@Kalinski1970 drew my attention this week to an independent body which exists to support all sectors of the teaching profession (the GTC that I (and many others) have been calling for for a while now).

Except it’s not called the General Teaching Council – it’s got a far cooler name that I sorely wish I’d thought of:  The College of Teachers – what a great collective noun!

Set up in 1849 by Queen Victoria, under a Royal Charter, it’s organised as a Mutual, in that its members elect the trustees:  a college for teachers,  whose management is elected by teachers.

So why isn’t it “problem solved”?  Well for a few reasons really:

  • Firstly, the College does not enjoy a high profile.  Teachers, School Leaders and even Educational Consultants expressed a collective “Wha?  Who?” as the College emerged on the Twitter horizon this week.
  • Its £104 per year membership fee.  Whilst that’s not a huge amount of money, (and there are numerous benefits to being a member of the College), many teachers feel the need of the security of being in a Union – in case something should go wrong.  Would they pay subs to two bodies?  Because without 100% enrollment, the College obviously wouldn’t be completely representative.
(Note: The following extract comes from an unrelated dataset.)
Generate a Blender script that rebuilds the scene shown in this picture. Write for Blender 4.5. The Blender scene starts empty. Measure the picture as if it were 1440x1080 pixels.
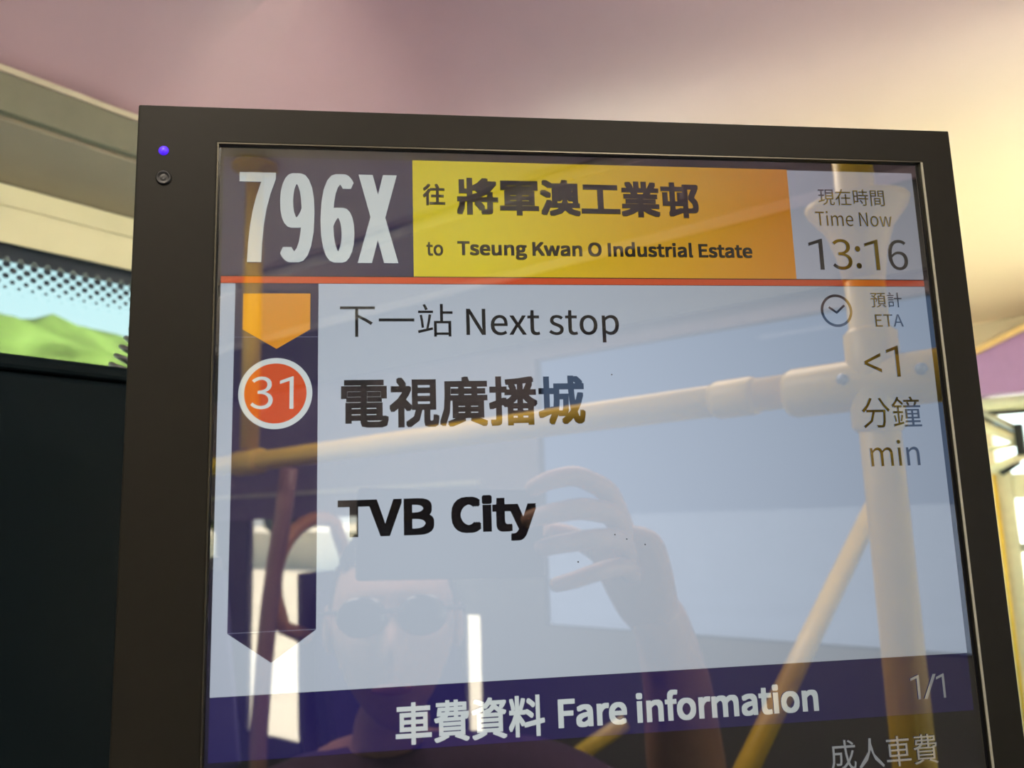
import bpy, bmesh, math, random
from mathutils import Vector, Matrix
random.seed(7)
S = bpy.context.scene
COL = S.collection
PI = math.pi

# ------------------------------------------------------------------ camera
# world: the display glass is the plane y = 0 (x right, z up); the bus floor is z = 0
CX, CY, CZ = 0.0776956, -0.33149006, 1.25284793
R0 = (0.99149031, -0.12630645, -0.03152214)      # image right in world
R1 = (-0.01097584, 0.16017237, -0.98702804)      # image down
R2 = (0.12971699, 0.97897472, 0.15742303)        # view direction
cam_data = bpy.data.cameras.new('camera')
cam = bpy.data.objects.new('camera', cam_data); COL.objects.link(cam)
cam.matrix_world = Matrix(((R0[0], -R1[0], -R2[0], CX), (R0[1], -R1[1], -R2[1], CY), (R0[2], -R1[2], -R2[2], CZ), (0, 0, 0, 1)))
cam_data.sensor_width = 36; cam_data.lens = 28.112
cam_data.clip_start = 0.002; cam_data.clip_end = 1000
cam_data.dof.use_dof = True; cam_data.dof.focus_distance = 0.36; cam_data.dof.aperture_fstop = 11
S.camera = cam
S.view_settings.view_transform = 'Standard'; S.view_settings.look = 'None'
S.view_settings.gamma = 1; S.view_settings.use_curve_mapping = False
S.view_settings.exposure = 1.15

# ------------------------------------------------------------------ world, sun, lamps
wd = bpy.data.worlds.new('sky'); S.world = wd; wd.use_nodes = True
nt = wd.node_tree; nt.nodes.clear()
out = nt.nodes.new('ShaderNodeOutputWorld'); bg = nt.nodes.new('ShaderNodeBackground')
tc = nt.nodes.new('ShaderNodeTexCoord'); sep = nt.nodes.new('ShaderNodeSeparateXYZ'); rmp = nt.nodes.new('ShaderNodeValToRGB')
nt.links.new(tc.outputs['Generated'], sep.inputs[0]); nt.links.new(sep.outputs['Z'], rmp.inputs[0])
rmp.color_ramp.elements[0].position = 0.0; rmp.color_ramp.elements[0].color = (0.92, 1.0, 1.0, 1)
rmp.color_ramp.elements[1].position = 0.9; rmp.color_ramp.elements[1].color = (0.35, 0.62, 1.0, 1)
e = rmp.color_ramp.elements.new(0.35); e.color = (0.70, 0.92, 1.0, 1)
nt.links.new(rmp.outputs[0], bg.inputs[0]); bg.inputs[1].default_value = 2.7
nt.links.new(bg.outputs[0], out.inputs[0])

def light(name, kind, loc, energy, color, rot=(0, 0, 0), **k):
    l = bpy.data.lights.new(name, kind); l.energy = energy; l.color = color
    for a, v in k.items(): setattr(l, a, v)
    o = bpy.data.objects.new(name, l); o.location = loc; o.rotation_euler = rot; COL.objects.link(o); return o
sun = light('sun', 'SUN', (0, 0, 20), 20.0, (1.0, 0.93, 0.80), angle=0.01)
sun_dir = Vector((0.45, -0.62, 1.25))            # towards the sun
sun.rotation_euler = sun_dir.to_track_quat('Z', 'Y').to_euler()
BUS_ROT = PI / 4                                  # the bus axis runs at 45 degrees to the display
def B(u, w, z):                                   # bus frame (along, across, height above the eye) -> world
    c = math.sqrt(0.5)
    return Vector((CX + c * (u - w), CY + c * (u + w), CZ + z))
# ------------------------------------------------------------------ materials
def newmat(name):
    m = bpy.data.materials.new(name); m.use_nodes = True
    return m, m.node_tree, m.node_tree.nodes['Principled BSDF']
def mat(name, col, rough=0.5, metal=0.0, var=0.06, scale=30.0, bump=0.0, spec=0.5, coat=0.0):
    m, t, p = newmat(name)
    p.inputs['Roughness'].default_value = rough; p.inputs['Metallic'].default_value = metal
    p.inputs['Specular IOR Level'].default_value = spec; p.inputs['Coat Weight'].default_value = coat
    tcn = t.nodes.new('ShaderNodeTexCoord'); n = t.nodes.new('ShaderNodeTexNoise'); n.inputs['Scale'].default_value = scale; n.inputs['Detail'].default_value = 3
    t.links.new(tcn.outputs['Object'], n.inputs['Vector'])
    r = t.nodes.new('ShaderNodeValToRGB')
    r.color_ramp.elements[0].position = 0.3; r.color_ramp.elements[1].position = 0.7
    r.color_ramp.elements[0].color = tuple(c * (1 - var) for c in col) + (1,)
    r.color_ramp.elements[1].color = tuple(min(1, c * (1 + var)) for c in col) + (1,)
    t.links.new(n.outputs['Fac'], r.inputs[0]); t.links.new(r.outputs[0], p.inputs['Base Color'])
    if bump:
        b = t.nodes.new('ShaderNodeBump'); b.inputs['Strength'].default_value = bump; b.inputs['Distance'].default_value = 0.002
        t.links.new(n.outputs['Fac'], b.inputs['Height']); t.links.new(b.outputs[0], p.inputs['Normal'])
    return m
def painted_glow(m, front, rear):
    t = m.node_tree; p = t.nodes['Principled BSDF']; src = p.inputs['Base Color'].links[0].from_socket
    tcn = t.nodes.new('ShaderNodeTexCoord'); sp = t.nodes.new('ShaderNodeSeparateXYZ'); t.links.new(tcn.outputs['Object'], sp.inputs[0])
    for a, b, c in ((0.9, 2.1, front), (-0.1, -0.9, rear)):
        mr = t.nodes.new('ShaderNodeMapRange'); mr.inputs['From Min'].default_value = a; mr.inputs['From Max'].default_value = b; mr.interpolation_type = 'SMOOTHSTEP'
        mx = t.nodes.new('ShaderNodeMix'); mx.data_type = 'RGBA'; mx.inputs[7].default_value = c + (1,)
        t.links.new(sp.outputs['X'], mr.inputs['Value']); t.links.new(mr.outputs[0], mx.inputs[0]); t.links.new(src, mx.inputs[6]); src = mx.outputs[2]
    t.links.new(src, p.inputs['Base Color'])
def lin(c): return tuple(((x / 255) / 12.92 if x / 255 <= 0.04045 else ((x / 255 + 0.055) / 1.055) ** 2.4) for x in c)
LG = 0.27
def lcd(name, srgb, gain=0.33):
    """A lit area of the liquid-crystal panel: black glass that reflects, pixels that give light and fade at steep angles."""
    m, t, p = newmat(name)
    p.inputs['Base Color'].default_value = (0.004, 0.004, 0.005, 1); p.inputs['Roughness'].default_value = 0.02
    p.inputs['IOR'].default_value = 2.3
    g = t.nodes.new('ShaderNodeNewGeometry'); d = t.nodes.new('ShaderNodeVectorMath'); d.operation = 'DOT_PRODUCT'
    t.links.new(g.outputs['Incoming'], d.inputs[0]); t.links.new(g.outputs['Normal'], d.inputs[1])
    pw = t.nodes.new('ShaderNodeMath'); pw.operation = 'POWER'; pw.inputs[1].default_value = 3.5
    ab = t.nodes.new('ShaderNodeMath'); ab.operation = 'ABSOLUTE'
    t.links.new(d.outputs['Value'], ab.inputs[0]); t.links.new(ab.outputs[0], pw.inputs[0])
    ml = t.nodes.new('ShaderNodeMath'); ml.operation = 'MULTIPLY'; ml.inputs[1].default_value = gain
    t.links.new(pw.outputs[0], ml.inputs[0])
    p.inputs['Emission Color'].default_value = lin(srgb) + (1,)
    t.links.new(ml.outputs[0], p.inputs['Emission Strength'])
    return m
def glass(name, tint, refl=1.45):
    m = bpy.data.materials.new(name); m.use_nodes = True; t = m.node_tree; t.nodes.clear()
    o = t.nodes.new('ShaderNodeOutputMaterial'); mx = t.nodes.new('ShaderNodeMixShader'); tr = t.nodes.new('ShaderNodeBsdfTransparent')
    gl = t.nodes.new('ShaderNodeBsdfGlossy'); fr = t.nodes.new('ShaderNodeFresnel')
    tr.inputs[0].default_value = tint + (1,); gl.inputs['Roughness'].default_value = 0.02; fr.inputs['IOR'].default_value = refl
    ge = t.nodes.new('ShaderNodeNewGeometry'); sb = t.nodes.new('ShaderNodeMath'); sb.operation = 'SUBTRACT'; sb.inputs[0].default_value = 1.0
    mu = t.nodes.new('ShaderNodeMath'); mu.operation = 'MULTIPLY'      # mirror only on the side facing the air
    t.links.new(ge.outputs['Backfacing'], sb.inputs[1]); t.links.new(sb.outputs[0], mu.inputs[0]); t.links.new(fr.outputs[0], mu.inputs[1])
    t.links.new(mu.outputs[0], mx.inputs[0]); t.links.new(tr.outputs[0], mx.inputs[1]); t.links.new(gl.outputs[0], mx.inputs[2])
    t.links.new(mx.outputs[0], o.inputs[0]); return m
def emit(name, col, s):
    m, t, p = newmat(name); p.inputs['Emission Color'].default_value = col + (1,); p.inputs['Emission Strength'].default_value = s
    p.inputs['Base Color'].default_value = col + (1,); return m

M = dict(
    ceiling=mat('ceiling_vinyl', (0.63, 0.43, 0.52), 0.55, var=0.03, scale=6),
    peach=mat('cream_lining', (0.72, 0.60, 0.42), 0.5, var=0.03, scale=5),
    trim=mat('grey_olive_trim', (0.21, 0.21, 0.15), 0.45, var=0.05),
    lip=mat('pale_trim_lip', (0.62, 0.55, 0.42), 0.4),
    cove=mat('beige_cove', (0.40, 0.34, 0.26), 0.5, var=0.04, scale=8),
    header=mat('cream_header', (0.84, 0.80, 0.54), 0.5, var=0.05, scale=9, bump=0.1),
    wall=mat('dark_wall_lining', (0.13, 0.12, 0.115), 0.6),
    wallup=mat('mauve_wall_lining', (0.26, 0.20, 0.24), 0.6),
    floor=mat('speckled_floor', (0.10, 0.11, 0.13), 0.7, var=0.4, scale=300),
    purple=mat('purple_panel', (0.36, 0.21, 0.43), 0.4, var=0.03),
    yellowtrim=mat('yellow_edge_trim', (0.72, 0.50, 0.22), 0.4),
    rail=mat('yellow_rail_paint', (0.80, 0.52, 0.05), 0.38, var=0.04, spec=0.4),
    redrail=mat('dull_red_rail_paint', (0.40, 0.23, 0.18), 0.4),
    screw=mat('rail_screw_steel', (0.20, 0.24, 0.34), 0.35, metal=0.6),
    bezel=mat('charcoal_bezel', (0.0105, 0.0098, 0.0075), 0.5, var=0.04, scale=200, bump=0.0, spec=0.10),
    bezelside=mat('charcoal_housing', (0.012, 0.012, 0.011), 0.5, spec=0.2),
    lipmetal=mat('bezel_lip_metal', (0.07, 0.066, 0.052), 0.35, metal=0.9),
    partition=mat('black_partition', (0.0020, 0.0050, 0.0070), 0.5, var=0.1, scale=4, spec=0.08),
    frit=mat('window_frit', (0.02, 0.035, 0.06), 0.4),
    rubber=mat('black_rubber', (0.015, 0.015, 0.016), 0.6),
    cable=mat('coiled_cable_grey', (0.05, 0.05, 0.055), 0.35),
    cream=mat('cream_frame_paint', (0.75, 0.70, 0.48), 0.45),
    blackmetal=mat('black_metal', (0.02, 0.022, 0.022), 0.4, metal=0.3),
    bracket=mat('grey_bracket', (0.45, 0.44, 0.36), 0.5),
    navy=mat('navy_seat_fabric', (0.035, 0.03, 0.10), 0.85, var=0.25, scale=120, bump=0.3),
    shell=mat('dark_seat_shell', (0.05, 0.045, 0.075), 0.4),
    handle=mat('orange_grab_handle', (0.60, 0.27, 0.09), 0.4),
    ground=mat('pale_concrete_ground', (0.74, 0.66, 0.54), 0.9, var=0.08, scale=0.6),
    grass=mat('hill_foliage', (0.15, 0.195, 0.045), 0.9, var=0.6, scale=0.22, spec=0.1),
    tree=mat('roadside_foliage', (0.09, 0.13, 0.05), 0.9, var=0.5, scale=2.2, spec=0.1),
    trunk=mat('tree_bark', (0.12, 0.08, 0.05), 0.9),
    whitewall=mat('pale_roadside_wall', (0.70, 0.66, 0.56), 0.8, var=0.05, scale=1),
    skin=mat('skin', (0.50, 0.27, 0.18), 0.5, var=0.06, scale=60, spec=0.35),
    lips=mat('lips', (0.40, 0.15, 0.12), 0.5),
    hair=mat('black_hair', (0.012, 0.010, 0.010), 0.5, var=0.3, scale=200, bump=0.5),
    shirt=mat('dark_purple_shirt', (0.07, 0.035, 0.09), 0.85, var=0.15, scale=150, bump=0.2),
    trousers=mat('dark_trousers', (0.03, 0.035, 0.05), 0.9, var=0.15, scale=150, bump=0.2),
    shoe=mat('black_shoe', (0.02, 0.02, 0.02), 0.5),
    lens=mat('sunglass_lens', (0.01, 0.01, 0.012), 0.05, spec=0.8),
    phone=mat('phone_body', (0.015, 0.016, 0.02), 0.25, coat=0.3),
    phoneglass=mat('phone_lens_glass', (0.01, 0.01, 0.015), 0.03, spec=0.9),
    glassL=glass('green_tinted_glass', (0.36, 0.405, 0.40)),
    glassM=glass('light_tinted_glass', (0.76, 0.82, 0.79)),
    glassR=glass('grey_tinted_glass', (0.25, 0.285, 0.36), 1.12),
    glassC=glass('clear_window_glass', (0.78, 0.76, 0.71)),
    led=emit('blue_led_light', (0.04, 0.006, 0.5), 0.55),
    lamp=emit('added_lamp_glow', (1.0, 0.88, 0.72), 4.0),
)
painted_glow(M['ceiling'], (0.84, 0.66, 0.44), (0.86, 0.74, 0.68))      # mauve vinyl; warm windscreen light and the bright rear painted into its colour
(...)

MORE
  • It would inevitably mean an exponential expansion of the college – I’ve no idea how many members it currently has,  but apparently there are hundreds of thousands of teachers across the land.
  • And it would change the nature of the college, imposing a political element.

So, could the government find a way to fund the College, and yet keep it at arm’s length?  Well they manage to do so in many other spheres of society.  And might schools help out by funding their staff’s ongoing professional development?  Perhaps.

Would the College want to transform itself?  They tweeted,  “We like a challenge.”

But would the teaching profession and the unions embrace the qualified advice of the College any more than they take on the ideas of the Secretary of State?  Dunno.